By Lyndsay Booth | Online and Multimedia Coordinator
Participants in WfWI - Nigeria's holistic, 12-month training program learn more than just a vocational skill like farming or poultry raising. They learn basic numeracy, the in's and out's of how to run a small business and how to manage household funds. When participants graduate, not only are they able to earn an income by raising chickens or growing crops, they are able to invest that income in building a better life for themselves and their families. Read on to meet Roseline, a WfWI - Nigeria graduate and learn how she is building a new life for herself using some of the skills she learned from WfWI.

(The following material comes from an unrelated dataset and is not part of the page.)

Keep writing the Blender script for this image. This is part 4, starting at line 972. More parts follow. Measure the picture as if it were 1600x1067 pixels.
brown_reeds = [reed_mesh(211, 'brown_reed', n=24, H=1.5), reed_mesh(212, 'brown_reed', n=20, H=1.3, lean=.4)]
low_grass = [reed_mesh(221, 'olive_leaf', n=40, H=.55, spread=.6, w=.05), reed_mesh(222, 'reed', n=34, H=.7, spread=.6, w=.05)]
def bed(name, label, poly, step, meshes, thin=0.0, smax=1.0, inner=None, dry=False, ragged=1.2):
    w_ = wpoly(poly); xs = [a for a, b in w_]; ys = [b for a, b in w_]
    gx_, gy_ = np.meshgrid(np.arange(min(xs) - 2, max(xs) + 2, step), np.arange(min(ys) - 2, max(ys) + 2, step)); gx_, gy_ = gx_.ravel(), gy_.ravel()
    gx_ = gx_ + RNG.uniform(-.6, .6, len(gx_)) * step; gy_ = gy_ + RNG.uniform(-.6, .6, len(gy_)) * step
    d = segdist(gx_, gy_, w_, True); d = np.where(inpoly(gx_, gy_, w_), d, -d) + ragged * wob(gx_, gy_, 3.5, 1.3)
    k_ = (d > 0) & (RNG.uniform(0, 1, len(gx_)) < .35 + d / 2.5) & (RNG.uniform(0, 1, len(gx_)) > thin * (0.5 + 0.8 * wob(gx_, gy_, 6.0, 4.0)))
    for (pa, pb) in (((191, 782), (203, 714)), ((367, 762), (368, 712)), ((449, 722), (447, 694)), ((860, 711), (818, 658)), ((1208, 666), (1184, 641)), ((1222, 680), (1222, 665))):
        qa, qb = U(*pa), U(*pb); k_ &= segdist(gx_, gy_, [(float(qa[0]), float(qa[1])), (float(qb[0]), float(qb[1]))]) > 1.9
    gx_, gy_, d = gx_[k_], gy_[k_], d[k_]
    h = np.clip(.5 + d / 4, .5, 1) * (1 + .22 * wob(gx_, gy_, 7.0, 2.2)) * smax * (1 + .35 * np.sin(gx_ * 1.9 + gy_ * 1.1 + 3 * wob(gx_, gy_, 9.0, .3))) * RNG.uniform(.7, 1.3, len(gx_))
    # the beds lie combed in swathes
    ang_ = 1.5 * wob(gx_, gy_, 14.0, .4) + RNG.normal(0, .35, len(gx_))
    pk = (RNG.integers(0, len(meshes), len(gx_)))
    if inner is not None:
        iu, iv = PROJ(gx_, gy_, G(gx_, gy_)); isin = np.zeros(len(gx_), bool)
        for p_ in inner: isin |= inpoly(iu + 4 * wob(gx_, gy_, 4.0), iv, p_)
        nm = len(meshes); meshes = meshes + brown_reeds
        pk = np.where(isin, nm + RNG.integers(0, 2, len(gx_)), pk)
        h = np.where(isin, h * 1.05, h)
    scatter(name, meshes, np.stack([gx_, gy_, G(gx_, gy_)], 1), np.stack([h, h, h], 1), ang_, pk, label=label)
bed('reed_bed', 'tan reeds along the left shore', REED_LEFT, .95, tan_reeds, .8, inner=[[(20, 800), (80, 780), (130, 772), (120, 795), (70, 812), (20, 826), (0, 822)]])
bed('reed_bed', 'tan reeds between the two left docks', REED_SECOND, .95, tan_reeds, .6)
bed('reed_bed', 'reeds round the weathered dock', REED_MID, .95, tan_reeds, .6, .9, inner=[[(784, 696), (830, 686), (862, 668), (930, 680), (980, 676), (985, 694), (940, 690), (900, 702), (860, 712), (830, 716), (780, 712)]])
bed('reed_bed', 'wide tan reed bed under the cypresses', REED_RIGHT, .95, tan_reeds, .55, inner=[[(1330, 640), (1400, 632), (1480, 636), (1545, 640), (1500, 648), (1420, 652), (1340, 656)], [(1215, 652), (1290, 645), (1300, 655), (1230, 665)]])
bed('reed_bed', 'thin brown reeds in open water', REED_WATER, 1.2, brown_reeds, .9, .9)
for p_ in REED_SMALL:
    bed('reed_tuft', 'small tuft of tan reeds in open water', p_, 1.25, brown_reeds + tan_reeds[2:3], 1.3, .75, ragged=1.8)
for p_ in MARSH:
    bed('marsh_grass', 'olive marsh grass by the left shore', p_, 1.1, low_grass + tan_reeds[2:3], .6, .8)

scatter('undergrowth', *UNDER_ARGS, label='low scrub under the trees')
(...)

Roseline is from Nrobo, Nigeria. Her father died while her mother was three months pregnant for her. Her mother sent her brothers to school, but neither Roseline nor her sisters recieved an education as her mother felt it was a waste for girls to go to school. Roseline eventually married and had one child, but her husband eventually left her. She currently cares for her daughter, and two of her husband's sons. Before WfWI, she struggled to support her family.
Training on “Understanding Financial Household Management, Household Savings, Goal Setting and Opportunities for Income Generation” motivated her to be serious with her farm. She is also able to supplement her farm income with other endevours like selling oranges, frying garri out of cassava, and harvesting and selling of palm products.
She commended her facilitator on the way she treated the topic on “women’s right and law, women and household decision making as well as ownership and inheritance”. She saved her sponsorship funds and other money from her daily and monthly income to be able to achieve her goal of building a house.
When she realized that women can own land, Roseline went to her husband’s people and asked for a piece of land. Her request was granted; a piece of land was given to her and out of her savings and other money she borrowed started building a mud house of 3 bedrooms with a veranda.
Says Roseline, “Women for women has made me proud, I am a changed person”.